The book starts out almost as a comedy with the appearance of the overbearing Mrs Hamilton, Virginia’s mother, then morphs into a suspense novel with elements similar to a Golden Age murder mystery. But just a few chapters in, it becomes a study of psychological dependency and the drifting lives of losers. Millar was an acute observer of both individual psychology and social constraints, and she blends the two here with her customary page-turning abilities.

In other novels, the Canadian author Millar uses a more expansive style as she delves deep into her protagonists’ psyche. What is striking in this novel is how much is left unsaid in both dialogue and description. We are not privy to what goes on behind the facade and only get to observe the characters’ actions. In this respect, Vanish in an Instant is reminiscent of Jean-Patrick Manchette’s Fatale. (Interestingly, the French author modelled his work on American hardboiled detective fiction.) Every turn of the head, every hesitation, every furtive tear leaves an impression and makes us wonder. There is so much that is simmering, repressed, under the surface. Margaret Millar is certainly the queen of the minute details.

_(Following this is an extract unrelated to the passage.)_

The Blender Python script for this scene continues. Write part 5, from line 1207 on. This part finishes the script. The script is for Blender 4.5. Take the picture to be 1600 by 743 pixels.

Another thing which makes her a very modern author, although she wrote the bulk of her work in the 1940s and 50s, is her ease with moral ambiguity. None of her characters are perfect, nothing is clear cut or black and white. There is one perfect quote in the book which illuminates Millar’s entire approach to writing crime fiction: “Where did you get the idea that there are only white saints and black sinners in this world?” Morality has its limitations and truth is complex and anything but comforting.

For more unusual and classic examples of noir, you could try Simenon’s Dirty Snow, or Patricia Highsmith’s The Two Faces of January.